Together We Burn
Apr. 4th, 2022 04:51 pm
Together We Burn by Isabel IbañezMy rating: 4 of 5 stars
This one was another of the hard to rate because there was a split between my own reading interests vs how well I thought the book was written. I read this as an arc from Netgalley which didn't influence my review in any way. While I did really enjoy the book I did have some quibbles about the world building and my own broken expectations.
I do however like Zarela, our point of view character very much as well as the surly dragon hunter Arturo Díaz de Montserrat but it was probably a 3.5 read for me because of some of Zarela's choices. SHe's a flamenco dancer, daughter of a Hispalia-famous flamenco dancer and a dragon fighter whose family dragon fighting lineage goes back centuries. Zarela lost her mother to a dragon a few years back and the story opens with a horrible accident in the dragon fighting ring (yes this is a bull fighting analogy) that nearly kills her father and disgraces the family. Learning Dad has squandered all their money, Zarela desperately tries to save their business and home even though it seems like someone has purposely ruined them and the dragon master couldn't care less because he hates her dad.

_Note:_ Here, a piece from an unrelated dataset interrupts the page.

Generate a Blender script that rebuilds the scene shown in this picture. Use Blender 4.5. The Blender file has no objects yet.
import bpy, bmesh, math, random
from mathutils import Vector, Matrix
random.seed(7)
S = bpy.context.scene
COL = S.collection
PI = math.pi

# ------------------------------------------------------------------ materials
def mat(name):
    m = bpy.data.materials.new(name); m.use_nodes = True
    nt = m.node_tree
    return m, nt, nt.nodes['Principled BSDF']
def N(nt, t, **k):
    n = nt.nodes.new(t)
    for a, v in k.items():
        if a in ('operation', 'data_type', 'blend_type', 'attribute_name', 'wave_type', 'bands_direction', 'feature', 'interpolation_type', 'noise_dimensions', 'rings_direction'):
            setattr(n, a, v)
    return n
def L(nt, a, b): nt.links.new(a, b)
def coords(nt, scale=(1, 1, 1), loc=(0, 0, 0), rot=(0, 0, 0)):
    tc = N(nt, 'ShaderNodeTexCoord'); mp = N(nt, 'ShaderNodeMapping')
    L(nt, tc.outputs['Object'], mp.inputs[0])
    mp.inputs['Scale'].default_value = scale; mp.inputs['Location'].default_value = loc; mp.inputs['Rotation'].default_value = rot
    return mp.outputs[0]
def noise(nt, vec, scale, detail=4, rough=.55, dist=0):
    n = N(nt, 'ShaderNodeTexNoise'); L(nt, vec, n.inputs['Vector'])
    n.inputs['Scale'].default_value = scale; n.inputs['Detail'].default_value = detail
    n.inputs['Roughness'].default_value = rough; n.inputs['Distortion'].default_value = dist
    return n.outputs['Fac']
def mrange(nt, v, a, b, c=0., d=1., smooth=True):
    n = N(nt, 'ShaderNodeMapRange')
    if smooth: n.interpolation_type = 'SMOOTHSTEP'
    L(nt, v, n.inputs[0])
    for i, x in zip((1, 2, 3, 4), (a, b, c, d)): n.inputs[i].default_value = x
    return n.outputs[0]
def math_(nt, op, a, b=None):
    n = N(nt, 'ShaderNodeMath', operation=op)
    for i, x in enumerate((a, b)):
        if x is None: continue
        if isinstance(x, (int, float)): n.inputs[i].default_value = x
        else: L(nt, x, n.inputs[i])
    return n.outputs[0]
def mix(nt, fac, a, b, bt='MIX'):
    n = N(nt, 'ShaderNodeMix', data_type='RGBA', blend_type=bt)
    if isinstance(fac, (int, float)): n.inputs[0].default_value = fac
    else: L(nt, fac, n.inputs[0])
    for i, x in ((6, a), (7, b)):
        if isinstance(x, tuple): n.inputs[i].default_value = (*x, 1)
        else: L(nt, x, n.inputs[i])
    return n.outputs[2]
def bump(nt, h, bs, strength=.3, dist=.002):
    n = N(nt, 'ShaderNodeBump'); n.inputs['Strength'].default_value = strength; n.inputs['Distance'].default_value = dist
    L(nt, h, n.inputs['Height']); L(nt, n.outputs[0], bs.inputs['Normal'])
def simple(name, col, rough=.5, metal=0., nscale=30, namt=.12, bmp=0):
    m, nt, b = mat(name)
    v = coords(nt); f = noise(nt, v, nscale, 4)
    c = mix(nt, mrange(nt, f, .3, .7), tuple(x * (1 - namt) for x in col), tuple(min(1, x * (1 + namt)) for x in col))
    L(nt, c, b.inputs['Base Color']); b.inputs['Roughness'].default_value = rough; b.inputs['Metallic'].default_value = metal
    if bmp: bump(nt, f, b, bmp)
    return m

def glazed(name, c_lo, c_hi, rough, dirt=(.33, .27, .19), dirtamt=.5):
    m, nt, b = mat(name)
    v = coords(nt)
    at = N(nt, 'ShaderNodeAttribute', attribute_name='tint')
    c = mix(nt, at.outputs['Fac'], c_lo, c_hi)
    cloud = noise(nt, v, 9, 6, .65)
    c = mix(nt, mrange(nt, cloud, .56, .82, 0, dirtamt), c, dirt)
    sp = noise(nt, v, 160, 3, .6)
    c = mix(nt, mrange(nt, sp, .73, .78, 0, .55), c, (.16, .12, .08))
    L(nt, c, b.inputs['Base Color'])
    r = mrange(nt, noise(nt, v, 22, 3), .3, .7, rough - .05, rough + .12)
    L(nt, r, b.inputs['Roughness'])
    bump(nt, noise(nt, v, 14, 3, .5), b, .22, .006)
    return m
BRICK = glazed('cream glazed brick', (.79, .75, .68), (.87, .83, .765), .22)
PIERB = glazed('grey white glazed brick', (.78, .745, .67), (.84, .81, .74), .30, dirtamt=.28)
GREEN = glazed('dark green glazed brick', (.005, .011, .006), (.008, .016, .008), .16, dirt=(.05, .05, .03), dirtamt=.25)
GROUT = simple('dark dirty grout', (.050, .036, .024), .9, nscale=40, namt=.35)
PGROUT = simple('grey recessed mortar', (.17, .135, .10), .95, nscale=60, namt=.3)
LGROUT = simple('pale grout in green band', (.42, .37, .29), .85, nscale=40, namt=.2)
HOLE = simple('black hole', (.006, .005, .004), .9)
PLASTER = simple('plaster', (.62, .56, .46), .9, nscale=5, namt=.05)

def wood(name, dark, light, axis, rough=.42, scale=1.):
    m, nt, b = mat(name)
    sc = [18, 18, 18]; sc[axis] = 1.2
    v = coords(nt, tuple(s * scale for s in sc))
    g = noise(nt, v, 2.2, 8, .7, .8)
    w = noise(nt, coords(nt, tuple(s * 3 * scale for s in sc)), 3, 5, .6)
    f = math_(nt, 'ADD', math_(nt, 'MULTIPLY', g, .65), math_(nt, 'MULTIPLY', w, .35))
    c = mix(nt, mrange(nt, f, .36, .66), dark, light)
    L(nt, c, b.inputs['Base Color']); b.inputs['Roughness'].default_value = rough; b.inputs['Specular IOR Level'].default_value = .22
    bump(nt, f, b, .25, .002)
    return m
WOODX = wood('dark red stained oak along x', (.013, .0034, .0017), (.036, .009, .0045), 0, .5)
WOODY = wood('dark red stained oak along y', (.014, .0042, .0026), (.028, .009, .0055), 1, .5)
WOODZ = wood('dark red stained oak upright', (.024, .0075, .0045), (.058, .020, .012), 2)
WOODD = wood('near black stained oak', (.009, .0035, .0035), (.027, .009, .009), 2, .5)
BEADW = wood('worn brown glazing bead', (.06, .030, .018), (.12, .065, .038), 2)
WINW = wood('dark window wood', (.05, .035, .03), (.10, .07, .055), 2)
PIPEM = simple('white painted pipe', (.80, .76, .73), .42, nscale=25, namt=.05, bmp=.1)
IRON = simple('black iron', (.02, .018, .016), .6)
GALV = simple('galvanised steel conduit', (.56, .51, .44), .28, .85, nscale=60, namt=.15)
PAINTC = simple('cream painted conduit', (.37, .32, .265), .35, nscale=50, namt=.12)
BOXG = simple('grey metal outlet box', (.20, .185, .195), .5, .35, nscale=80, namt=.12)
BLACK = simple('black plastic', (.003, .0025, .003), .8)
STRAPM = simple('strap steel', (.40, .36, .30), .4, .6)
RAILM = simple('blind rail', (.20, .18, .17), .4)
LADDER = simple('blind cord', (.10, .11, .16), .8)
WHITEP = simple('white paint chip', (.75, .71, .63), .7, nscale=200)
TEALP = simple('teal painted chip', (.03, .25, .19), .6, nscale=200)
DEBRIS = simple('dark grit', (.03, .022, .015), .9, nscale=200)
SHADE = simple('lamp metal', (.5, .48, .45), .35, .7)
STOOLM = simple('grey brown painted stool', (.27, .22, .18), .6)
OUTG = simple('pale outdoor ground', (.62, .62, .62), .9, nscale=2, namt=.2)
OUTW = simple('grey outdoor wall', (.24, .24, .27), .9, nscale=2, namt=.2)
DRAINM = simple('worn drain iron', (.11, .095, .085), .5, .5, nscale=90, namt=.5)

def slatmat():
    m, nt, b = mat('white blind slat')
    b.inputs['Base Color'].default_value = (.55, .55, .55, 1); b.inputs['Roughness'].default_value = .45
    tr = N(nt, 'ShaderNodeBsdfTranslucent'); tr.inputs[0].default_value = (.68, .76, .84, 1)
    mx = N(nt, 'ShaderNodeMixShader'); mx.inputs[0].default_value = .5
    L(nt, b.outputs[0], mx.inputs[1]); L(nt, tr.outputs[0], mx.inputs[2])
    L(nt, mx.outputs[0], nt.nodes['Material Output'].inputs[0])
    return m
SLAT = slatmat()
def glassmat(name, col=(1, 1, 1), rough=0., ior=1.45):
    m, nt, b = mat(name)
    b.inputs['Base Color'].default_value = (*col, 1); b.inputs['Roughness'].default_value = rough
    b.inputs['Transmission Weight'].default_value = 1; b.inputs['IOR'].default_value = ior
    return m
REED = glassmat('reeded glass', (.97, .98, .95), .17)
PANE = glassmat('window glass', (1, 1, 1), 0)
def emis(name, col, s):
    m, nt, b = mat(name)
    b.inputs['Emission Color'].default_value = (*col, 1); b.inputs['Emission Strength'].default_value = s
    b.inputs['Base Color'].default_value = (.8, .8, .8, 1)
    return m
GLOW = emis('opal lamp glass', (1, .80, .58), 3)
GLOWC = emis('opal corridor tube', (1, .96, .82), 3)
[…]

That's how Zarela meets Arturo, disgraced dragon fighter now hunter. From the first moment we meet him I thought this is going to be a more adult How To Train Your Dragons and I wasn't wrong. As I said I liked the characters but the story does in fact move on very predictable rails. He trains her to fight even though he doesn't want her to and he's very much Hiccup (movie Hiccup not the books) studying the dragons. You expect the love story and in spite of that it works.
What didn't work as well for me is Zarela knows someone did this and for a little while it looks like she's going to investigate who nearly murdered her father, did murder a bunch of people in the stands when all their dragons were released and killed one of their tamers but then she doesn't. She has two possibilities, an anti-dragonfighting protest group and the dragon master himself but it just fizzles out and that was disappointing. Even a line or two saying she had to choose between justice and training to save the business would have helped. I think it might have been to have the bittersweet ending but that still could have happened easily.
The world building fell over itself a few times. Hispalia is obviously Spanish speaking but we see no other countries so why are we lapsing in and out of Spanish (I suspect to remind us we're in Spain) this is generally something we see when people are speaking the native tongue of the country they're in and speak the language of where they are from. That was a little odd but no real big deal.
The thing that bothered me about the world building is we have all these different kinds of dragons with different powers and we hear Hispalia is the only country still capturing, tormenting, fighting and killing them. Unlike bulls, dragons at least make a little more sense in a ring because they can destroy swaths of the city and do. But if Hispalia is still the only country doing this, what is everyone else doing? Suffering and dying? Have they found a better way? I really wanted Arturo to mention this since this was such a big deal to him. And really if the dragons are this dangerous why are they not summarily killed. Why would you bring them to the heart of the city and store them in cages to fight in a ring where they can literally fly away if they get loose? I wanted a better explanation and didn't get it.
That said, I did enjoy it and rated it up a bit because I thought it was well written over all.